If you can maintain a stable service API, why can't you maintain a stable library API?

I don't see any inherent reason why it should be easier to change the behavior of a service rather than a library.

Because if you ship code to users (library), you lose control. You may want to change something, but your users will just tell you to go pound sand. Conversely, if you keep the implementation on your side (service), you get to control how things work and when things change, and your users don't have a say in this.

It's an ownership and control issue.

I don't see the issue here. If I release my_fancy_lib 2.0.0, and I have users who only ever want to stay on the last 1.x release, that's fine. It's no skin off my nose if users choose to stay on an old version forever.
Yeah, exactly. However, if you were to make it a service, those users would have to switch to 2.0.0 or stop using it, as 1.x no longer exists.
Some people don't think like that when they write software. They view it as a knife, not a noose.

I prefer those people.

I'm writing from the perspective of the user (which may be a developer using your product in their product). I don't really care if you view software as a knife or as a noose, I don't want to be coerced by the threat of either.
Many engineering organizations have "platform teams"--teams that have as their sole responsibility maintaining shared libraries and "core" services for the entire platform.
As opposed to being responsible for maintaining and doing operational support of the service...
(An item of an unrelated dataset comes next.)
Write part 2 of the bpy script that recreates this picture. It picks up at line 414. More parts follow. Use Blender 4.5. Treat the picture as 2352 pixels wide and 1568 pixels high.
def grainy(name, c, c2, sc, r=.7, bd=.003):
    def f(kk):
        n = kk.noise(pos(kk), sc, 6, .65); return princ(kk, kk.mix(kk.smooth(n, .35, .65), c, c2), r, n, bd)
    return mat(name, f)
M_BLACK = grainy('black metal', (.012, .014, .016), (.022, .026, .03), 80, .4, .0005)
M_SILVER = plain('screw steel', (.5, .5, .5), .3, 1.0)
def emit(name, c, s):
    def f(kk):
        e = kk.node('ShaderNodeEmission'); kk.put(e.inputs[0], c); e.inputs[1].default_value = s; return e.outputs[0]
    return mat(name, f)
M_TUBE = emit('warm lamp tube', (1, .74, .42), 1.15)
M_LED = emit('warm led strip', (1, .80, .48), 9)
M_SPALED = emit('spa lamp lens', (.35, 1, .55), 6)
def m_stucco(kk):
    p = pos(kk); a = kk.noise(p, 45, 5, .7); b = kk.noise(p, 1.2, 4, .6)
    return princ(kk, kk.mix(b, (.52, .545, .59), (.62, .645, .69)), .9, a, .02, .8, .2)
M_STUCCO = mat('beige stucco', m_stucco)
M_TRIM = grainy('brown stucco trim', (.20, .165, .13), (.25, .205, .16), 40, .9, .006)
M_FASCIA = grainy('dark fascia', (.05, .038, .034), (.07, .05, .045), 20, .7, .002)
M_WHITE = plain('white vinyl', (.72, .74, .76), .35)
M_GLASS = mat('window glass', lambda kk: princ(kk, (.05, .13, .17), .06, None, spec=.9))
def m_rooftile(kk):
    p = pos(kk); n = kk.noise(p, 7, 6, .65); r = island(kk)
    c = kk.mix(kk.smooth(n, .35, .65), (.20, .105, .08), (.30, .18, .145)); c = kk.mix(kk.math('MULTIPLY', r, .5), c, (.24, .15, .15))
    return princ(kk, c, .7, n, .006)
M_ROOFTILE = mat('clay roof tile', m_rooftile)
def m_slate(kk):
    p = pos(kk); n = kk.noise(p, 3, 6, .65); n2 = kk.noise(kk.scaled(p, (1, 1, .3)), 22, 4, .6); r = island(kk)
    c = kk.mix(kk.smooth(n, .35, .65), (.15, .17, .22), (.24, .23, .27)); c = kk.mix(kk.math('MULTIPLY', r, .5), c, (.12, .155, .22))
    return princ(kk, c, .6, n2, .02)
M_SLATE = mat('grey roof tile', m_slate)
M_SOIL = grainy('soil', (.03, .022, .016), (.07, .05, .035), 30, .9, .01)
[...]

I still don't get what advantage exactly you are expecting.

Scaling it is only ever a problem for the service; you don't even have to think about it in a library. You can get telemetry from a library just as well as from a service; your users may find that a bit invasive, but it's still way less invasive than calling your service. And you can replace the internals of whatever, without having to worry about who will get affected, that's what defines internals.